This morning, as I was walking to university -- so around 8.55am -- I heard a WWII 'Moaning Minnie' air-raid siren being sounded. It seemed to be somewhere about a mile away (you could hear it above traffic noise, but it was clearly attenuated).
I was immediately fearful that this heralded a nuclear attack.
The only thing that prevented me from starting to panic was a florist setting out her stall nearby, who carried on calmly as though nothing out of the ordinary was occurring.
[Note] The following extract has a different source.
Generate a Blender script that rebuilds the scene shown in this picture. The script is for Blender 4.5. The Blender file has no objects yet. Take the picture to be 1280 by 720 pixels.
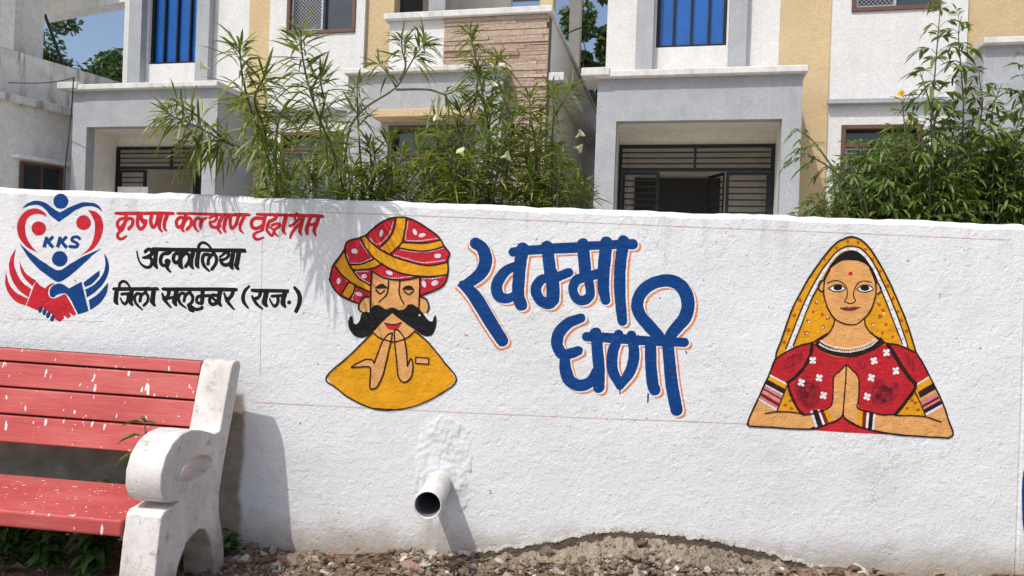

I assumed therefore that she was familiar with the noise, so it couldn't be an emergency. (Now I realise that this was probably an unsafe assumption, she could have been deaf for all I know).
For the 10-15 seconds or so in which I didn't know what was going on, I was right back at school with the nuclear paranoia I thought I had grown out of. I was even looking for open doorways so I could duck inside. Scary how this stuff sticks with you.
I have absolutely no idea why an air-raid siren was being sounded during rush hour in SW London.
We had several End Of The World scares when I was at middle school (1980-1984), all of which (from recollection) scheduled the appointed hour at 10am. On one occasion -- the last I suspect -- the headmaster got wind of it and prolonged that morning's assembly until 10am was safely past. This didn't reassure the doom-mongers, and news promptly spread that The End Of The World had been postponed until 10pm instead. Oddly, I don't recall anyone turning up at school the next day seeming relieved. We just carried on as though nothing untoward had happened.
No weird tests that I can recall, though.